May is usually a divided month, even though ‘May’ as a whole has a magical shimmer over it that is longed for in the darkness of winter, like a desperate parched person in the desert looking for water. In April the first careful steps are taken towards spring, with emphasis on careful and the steps are continuing to be such until the last half or the very end of May. It is not until then that the tulips fully bloom, that the trees and flowerbeds have turned green and there is a premonition of summer.

In early spring there are bare trees and bushes, the flowerbeds are mostly bare soil and only a few early blooming bulbs are poking through amongst the sleeping or just awoken plants… That is how it looks in the majority of the garden; there can still be a few frozen places quite far into May. Luckily I have a few early flowerbeds, one in particular, which thaws and dries quickly. There is full blooming there usually already in the beginning of May. Here the Christmas rose thrives and blooms at the same time as the early little bulbs. Crocus, winter aconite, squill, botanical tulips, anemones, corydalis, lungwort, dog-tooth violet and scopolia are some of the gems. Here all kinds of perennials go green that early as well and gives that green framing of the spring flowering that you want. Thank goodness for this flowerbed. Oh yes I forgot an amazing plant of which I have quite a few and that is the barrenwort. One of the most beautiful plants; absolutely delightful with its delicate petal spread and stems with buds and later blooming flowers that easily shiver in the wind.

I always succeed in buying a couple of Christmas roses every spring that are planted into the earliest flowerbed.

Spring candy

Late spring this year

This year the spring was several weeks late. Up here it is extra noticeable since the season is short as it is. I have a memory of a summer when the last tulips kept till the end of July. If there are any left by midsummer, they will turn into a bouquet.  Then it will have to be enough with spring no matter how late is has been. But now is now. And right now is when the spring is at its best here. Wonderful is short and extra short this year. Really all you want to do is be outside every second to enjoy the precious days before the early summer takes over.  Not all of the tulips are in bloom yet, but the geranium phaeum ‘samobor’ is soon opening its first buds, the bird cherry is blooming and the lily of the valley can now be picked in the earliest locations.

Tutti frutti

The spring plants are like pick and mix. You fancy so many different varieties and they all complement each other in some way in a sweet tutti frutti mix. Of course you can spot the favourite colours, not everything is from the sweet boxes. Spring is primarily yellow in my garden, but there is also white and warm aubergine in different shades.

May in the garden

All flowerbeds are fertilised with chicken manure and the soil is improved with cow manure where there is space for it.

If there is dry weather I water the flowerbeds so they can get a good start and get going.

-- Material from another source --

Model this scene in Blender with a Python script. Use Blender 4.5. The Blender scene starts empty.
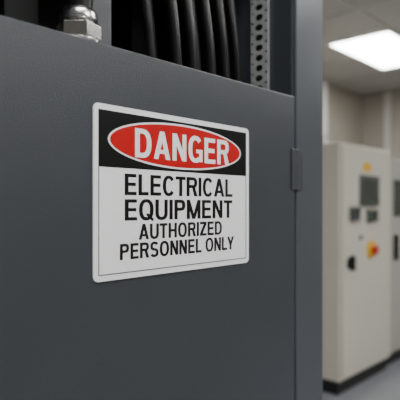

The paths are refilled with gravel and bark whenever necessary.

Projects are worked on and finished. This year it has mostly been about dealing with and repairing the ‘vole bed’.

At the end of May all the Dahlias come out of the greenhouse and the greenhouse is emptied bit by bit as the mature plants get planted out.

The first big bouquets can be made out of Bird Cherry, Lilac, Christmas Roses and the odd beautiful twig.

The lawn gets cut for the first time and over seeded where there has been ice damage (which has happened the last few winters on parts of the lawn.)

Summer flowers are procured at the end of May: Argentinian Vervain, French Lavender, Hydrangea and a couple of dark red Million Bells. So far they get to share space with the pansies, which are at their most beautiful right now.

Do you know what I’m thinking about right now… and tend to every year around this time? Next years bulbs. Now is the best time since it is so easy to see how it looks. Something tells me that it is time to do it now, but what actually gets done is to dig up the bulbs that have stopped coming back. I can be without tulip stems with no flowers. Ah well. There is rarely enough time for that, but I do tend to get a few away each year. I’m fine with that. Also with the spring singing loud and clear.